Aim of the exercise: Copy nothing but the lines below running from the line containing "Continue the Blender" through the line containing "obj('cap', b, NAVY, bt)", both end lines included.

Materials provided:

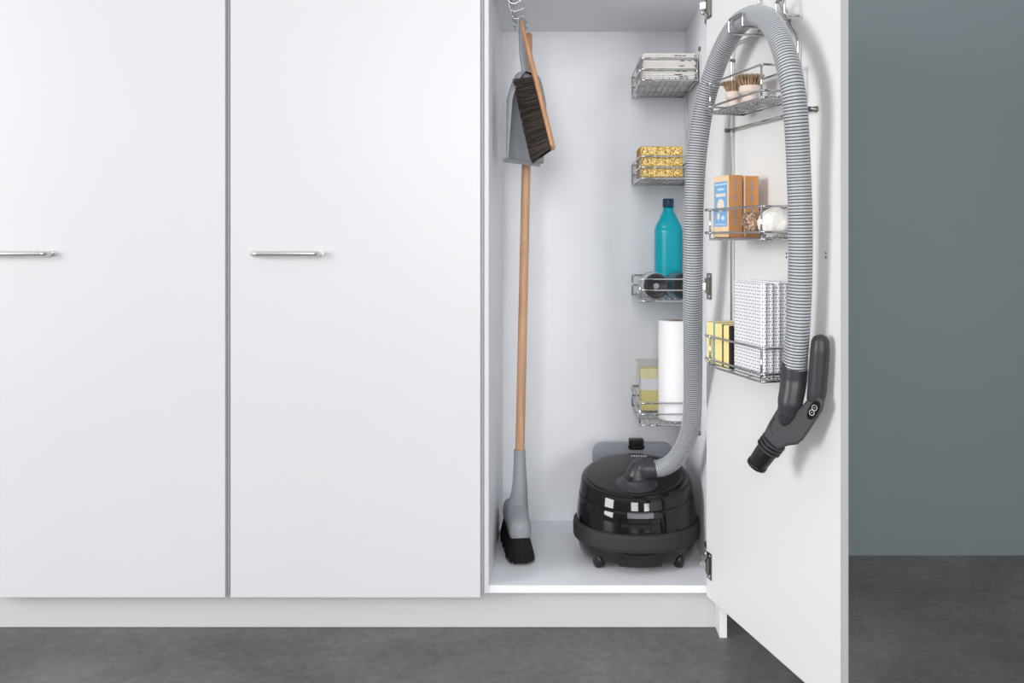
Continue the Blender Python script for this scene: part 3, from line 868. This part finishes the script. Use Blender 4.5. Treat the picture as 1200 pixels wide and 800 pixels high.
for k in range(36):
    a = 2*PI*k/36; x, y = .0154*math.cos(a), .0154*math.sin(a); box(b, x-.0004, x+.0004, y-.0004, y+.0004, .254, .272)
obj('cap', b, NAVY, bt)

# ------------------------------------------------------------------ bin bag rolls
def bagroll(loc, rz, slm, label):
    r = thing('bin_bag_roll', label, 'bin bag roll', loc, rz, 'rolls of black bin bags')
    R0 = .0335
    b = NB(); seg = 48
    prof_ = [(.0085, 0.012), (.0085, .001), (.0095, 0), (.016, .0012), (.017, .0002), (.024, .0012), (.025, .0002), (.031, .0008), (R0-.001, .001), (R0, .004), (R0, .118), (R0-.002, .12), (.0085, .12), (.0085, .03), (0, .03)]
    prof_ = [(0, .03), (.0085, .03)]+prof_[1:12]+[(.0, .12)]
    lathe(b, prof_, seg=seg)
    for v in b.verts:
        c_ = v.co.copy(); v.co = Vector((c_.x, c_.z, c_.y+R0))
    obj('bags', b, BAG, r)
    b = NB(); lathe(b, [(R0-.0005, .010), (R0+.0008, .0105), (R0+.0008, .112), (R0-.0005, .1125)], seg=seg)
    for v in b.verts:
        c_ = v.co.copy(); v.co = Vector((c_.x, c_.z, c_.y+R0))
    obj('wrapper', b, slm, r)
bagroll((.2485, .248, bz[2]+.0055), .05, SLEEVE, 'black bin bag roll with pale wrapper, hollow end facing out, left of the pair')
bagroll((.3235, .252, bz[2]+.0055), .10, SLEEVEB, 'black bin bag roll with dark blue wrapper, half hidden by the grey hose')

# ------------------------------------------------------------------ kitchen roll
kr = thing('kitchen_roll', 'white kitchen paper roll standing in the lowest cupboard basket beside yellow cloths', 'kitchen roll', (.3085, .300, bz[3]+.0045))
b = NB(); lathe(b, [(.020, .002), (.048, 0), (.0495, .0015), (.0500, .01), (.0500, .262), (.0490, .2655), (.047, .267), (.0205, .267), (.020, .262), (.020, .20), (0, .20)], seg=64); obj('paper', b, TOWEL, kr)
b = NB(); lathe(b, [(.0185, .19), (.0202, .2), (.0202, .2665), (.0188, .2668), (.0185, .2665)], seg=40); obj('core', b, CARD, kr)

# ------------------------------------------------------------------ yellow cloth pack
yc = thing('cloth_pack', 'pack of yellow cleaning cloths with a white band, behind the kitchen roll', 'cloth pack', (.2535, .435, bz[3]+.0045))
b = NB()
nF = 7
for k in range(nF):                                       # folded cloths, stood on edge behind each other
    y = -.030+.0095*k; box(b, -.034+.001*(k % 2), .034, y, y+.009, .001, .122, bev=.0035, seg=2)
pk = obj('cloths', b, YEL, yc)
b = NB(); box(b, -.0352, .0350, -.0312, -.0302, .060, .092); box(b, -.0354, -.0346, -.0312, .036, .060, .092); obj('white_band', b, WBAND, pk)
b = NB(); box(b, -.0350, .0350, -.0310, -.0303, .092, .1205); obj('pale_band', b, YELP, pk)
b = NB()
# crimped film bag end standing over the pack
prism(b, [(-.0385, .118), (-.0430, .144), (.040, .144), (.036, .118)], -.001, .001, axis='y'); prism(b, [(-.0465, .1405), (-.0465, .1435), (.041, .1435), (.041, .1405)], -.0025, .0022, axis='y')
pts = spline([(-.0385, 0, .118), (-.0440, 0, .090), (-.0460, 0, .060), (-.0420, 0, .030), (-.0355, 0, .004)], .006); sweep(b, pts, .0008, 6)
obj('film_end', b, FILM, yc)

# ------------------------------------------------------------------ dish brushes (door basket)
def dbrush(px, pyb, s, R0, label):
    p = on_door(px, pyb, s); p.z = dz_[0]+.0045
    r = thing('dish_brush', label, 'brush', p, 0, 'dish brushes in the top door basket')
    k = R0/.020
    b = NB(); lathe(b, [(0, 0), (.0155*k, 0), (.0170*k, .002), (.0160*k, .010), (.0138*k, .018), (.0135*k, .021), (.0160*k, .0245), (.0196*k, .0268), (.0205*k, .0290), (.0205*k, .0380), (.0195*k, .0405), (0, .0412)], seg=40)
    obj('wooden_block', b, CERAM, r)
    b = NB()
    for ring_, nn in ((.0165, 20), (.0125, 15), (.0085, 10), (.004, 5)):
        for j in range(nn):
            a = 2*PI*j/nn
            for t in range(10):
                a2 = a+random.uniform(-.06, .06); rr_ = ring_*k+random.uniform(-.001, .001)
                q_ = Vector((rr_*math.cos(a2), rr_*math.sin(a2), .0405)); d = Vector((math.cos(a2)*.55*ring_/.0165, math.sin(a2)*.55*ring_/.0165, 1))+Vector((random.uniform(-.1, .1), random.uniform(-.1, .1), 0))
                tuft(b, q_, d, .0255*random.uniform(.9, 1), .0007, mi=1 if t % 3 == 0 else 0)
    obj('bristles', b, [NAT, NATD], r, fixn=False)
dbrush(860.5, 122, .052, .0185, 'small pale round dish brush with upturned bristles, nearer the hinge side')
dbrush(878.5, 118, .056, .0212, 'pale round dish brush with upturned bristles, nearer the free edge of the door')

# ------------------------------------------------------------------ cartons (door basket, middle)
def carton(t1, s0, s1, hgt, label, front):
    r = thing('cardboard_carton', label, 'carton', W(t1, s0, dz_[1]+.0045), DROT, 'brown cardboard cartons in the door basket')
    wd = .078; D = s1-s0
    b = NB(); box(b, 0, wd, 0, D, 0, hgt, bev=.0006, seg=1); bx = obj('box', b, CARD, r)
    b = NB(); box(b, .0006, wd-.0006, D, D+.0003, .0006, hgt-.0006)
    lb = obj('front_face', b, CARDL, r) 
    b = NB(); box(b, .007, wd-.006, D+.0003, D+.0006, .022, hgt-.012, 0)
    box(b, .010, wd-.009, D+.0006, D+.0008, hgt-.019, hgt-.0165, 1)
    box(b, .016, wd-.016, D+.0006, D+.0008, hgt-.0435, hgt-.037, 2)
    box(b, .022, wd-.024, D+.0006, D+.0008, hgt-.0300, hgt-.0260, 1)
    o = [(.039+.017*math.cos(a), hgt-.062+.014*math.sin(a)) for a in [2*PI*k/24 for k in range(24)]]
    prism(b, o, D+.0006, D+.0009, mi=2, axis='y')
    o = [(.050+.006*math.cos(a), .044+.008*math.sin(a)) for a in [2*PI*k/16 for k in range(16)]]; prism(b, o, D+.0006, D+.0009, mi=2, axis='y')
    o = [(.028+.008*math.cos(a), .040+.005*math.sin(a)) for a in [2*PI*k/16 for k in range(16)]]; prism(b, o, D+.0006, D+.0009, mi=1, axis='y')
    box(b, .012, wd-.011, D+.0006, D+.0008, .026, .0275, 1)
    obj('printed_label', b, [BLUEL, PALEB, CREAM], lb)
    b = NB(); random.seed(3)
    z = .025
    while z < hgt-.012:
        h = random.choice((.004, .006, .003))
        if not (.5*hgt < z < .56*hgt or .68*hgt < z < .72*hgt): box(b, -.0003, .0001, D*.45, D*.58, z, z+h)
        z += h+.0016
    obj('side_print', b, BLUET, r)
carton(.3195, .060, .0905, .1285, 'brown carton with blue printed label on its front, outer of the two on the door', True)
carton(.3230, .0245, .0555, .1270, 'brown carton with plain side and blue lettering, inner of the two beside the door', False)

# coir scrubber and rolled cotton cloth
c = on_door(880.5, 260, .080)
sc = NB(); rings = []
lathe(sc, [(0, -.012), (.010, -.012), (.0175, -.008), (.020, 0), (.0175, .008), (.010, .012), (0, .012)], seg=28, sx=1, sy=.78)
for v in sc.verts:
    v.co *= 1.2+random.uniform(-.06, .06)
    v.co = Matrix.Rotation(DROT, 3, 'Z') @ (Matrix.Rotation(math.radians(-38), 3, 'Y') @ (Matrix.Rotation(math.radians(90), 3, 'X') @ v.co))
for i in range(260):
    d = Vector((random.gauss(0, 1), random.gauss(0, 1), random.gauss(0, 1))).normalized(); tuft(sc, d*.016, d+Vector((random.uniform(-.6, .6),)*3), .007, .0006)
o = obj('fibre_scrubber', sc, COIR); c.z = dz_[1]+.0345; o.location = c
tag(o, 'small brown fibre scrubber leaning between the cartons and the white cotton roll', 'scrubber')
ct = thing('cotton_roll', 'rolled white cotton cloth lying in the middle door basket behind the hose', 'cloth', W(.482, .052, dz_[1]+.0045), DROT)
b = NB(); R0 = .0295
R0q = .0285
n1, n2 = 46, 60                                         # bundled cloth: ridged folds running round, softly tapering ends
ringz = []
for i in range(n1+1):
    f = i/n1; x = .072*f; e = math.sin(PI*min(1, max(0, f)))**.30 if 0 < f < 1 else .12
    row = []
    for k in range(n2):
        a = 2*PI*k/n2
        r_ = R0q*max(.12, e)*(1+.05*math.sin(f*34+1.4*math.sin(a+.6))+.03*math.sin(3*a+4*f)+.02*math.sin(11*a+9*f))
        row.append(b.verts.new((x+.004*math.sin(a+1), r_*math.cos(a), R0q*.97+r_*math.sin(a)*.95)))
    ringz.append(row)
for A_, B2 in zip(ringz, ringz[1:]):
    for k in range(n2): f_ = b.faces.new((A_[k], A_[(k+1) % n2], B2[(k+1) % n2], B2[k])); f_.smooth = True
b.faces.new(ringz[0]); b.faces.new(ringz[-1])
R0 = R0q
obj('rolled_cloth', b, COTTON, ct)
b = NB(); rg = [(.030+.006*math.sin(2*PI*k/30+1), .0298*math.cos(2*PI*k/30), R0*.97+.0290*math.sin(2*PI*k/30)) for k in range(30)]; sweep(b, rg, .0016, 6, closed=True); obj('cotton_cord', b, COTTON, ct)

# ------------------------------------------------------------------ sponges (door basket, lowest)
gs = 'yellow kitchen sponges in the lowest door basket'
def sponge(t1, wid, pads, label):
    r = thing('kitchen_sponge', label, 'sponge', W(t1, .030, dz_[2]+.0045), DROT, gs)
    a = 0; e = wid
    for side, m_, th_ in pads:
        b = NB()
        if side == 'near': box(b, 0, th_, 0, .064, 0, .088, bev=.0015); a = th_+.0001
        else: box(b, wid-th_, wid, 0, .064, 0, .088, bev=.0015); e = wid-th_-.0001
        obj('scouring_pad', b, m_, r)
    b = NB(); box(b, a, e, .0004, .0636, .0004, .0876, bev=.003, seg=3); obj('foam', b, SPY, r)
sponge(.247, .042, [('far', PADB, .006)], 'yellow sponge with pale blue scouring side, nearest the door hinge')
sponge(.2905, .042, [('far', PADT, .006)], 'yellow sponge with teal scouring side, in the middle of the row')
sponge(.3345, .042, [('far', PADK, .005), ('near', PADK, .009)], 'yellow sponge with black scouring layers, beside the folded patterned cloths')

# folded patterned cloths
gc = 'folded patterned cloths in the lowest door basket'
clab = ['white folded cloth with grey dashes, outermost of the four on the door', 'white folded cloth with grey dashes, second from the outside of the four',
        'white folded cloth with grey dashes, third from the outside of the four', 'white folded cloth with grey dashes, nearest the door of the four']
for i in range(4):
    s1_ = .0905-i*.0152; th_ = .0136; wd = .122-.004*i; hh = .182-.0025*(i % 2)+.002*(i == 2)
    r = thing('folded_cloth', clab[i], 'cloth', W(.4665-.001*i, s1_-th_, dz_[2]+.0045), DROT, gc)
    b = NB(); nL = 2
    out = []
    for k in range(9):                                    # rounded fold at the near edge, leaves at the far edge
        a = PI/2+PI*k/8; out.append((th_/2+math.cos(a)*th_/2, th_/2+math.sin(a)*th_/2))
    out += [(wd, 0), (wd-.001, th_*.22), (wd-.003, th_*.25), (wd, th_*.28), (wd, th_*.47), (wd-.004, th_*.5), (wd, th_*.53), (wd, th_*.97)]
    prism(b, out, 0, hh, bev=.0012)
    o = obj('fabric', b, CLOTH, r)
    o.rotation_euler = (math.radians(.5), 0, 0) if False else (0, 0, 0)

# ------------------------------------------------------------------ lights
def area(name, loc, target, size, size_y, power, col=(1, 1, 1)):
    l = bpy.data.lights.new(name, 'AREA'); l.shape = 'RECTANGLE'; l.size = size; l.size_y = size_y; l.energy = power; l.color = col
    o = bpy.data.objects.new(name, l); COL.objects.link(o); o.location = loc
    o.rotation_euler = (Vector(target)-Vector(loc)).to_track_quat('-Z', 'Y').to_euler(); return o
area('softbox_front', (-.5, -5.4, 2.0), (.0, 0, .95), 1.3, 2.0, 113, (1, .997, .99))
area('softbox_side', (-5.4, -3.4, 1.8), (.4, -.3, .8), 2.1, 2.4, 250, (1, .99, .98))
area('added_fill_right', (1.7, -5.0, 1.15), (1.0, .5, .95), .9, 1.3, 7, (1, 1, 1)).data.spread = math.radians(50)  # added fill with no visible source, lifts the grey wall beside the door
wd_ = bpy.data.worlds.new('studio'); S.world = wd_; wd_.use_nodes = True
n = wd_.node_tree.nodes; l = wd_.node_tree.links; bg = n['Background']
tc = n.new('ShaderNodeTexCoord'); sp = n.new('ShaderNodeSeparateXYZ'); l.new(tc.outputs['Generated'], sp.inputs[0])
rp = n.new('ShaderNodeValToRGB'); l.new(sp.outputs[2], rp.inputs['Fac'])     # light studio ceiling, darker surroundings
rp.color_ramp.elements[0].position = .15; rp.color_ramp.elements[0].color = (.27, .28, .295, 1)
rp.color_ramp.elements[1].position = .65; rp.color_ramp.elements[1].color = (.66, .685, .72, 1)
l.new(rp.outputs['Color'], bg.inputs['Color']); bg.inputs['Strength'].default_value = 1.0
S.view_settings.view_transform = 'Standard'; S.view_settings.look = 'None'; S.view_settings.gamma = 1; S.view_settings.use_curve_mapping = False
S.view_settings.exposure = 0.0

* * *

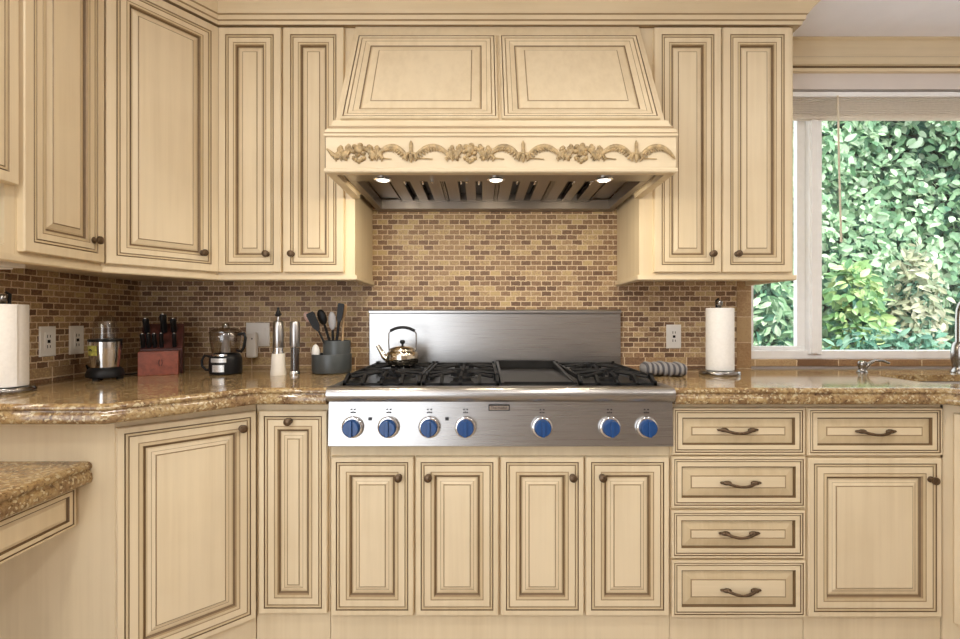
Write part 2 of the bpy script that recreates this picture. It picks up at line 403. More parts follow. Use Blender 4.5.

Final answer:
Continue the Blender Python script for this scene: part 3, from line 868. This part finishes the script. Use Blender 4.5. Treat the picture as 1200 pixels wide and 800 pixels high.
for k in range(36):
    a = 2*PI*k/36; x, y = .0154*math.cos(a), .0154*math.sin(a); box(b, x-.0004, x+.0004, y-.0004, y+.0004, .254, .272)
obj('cap', b, NAVY, bt)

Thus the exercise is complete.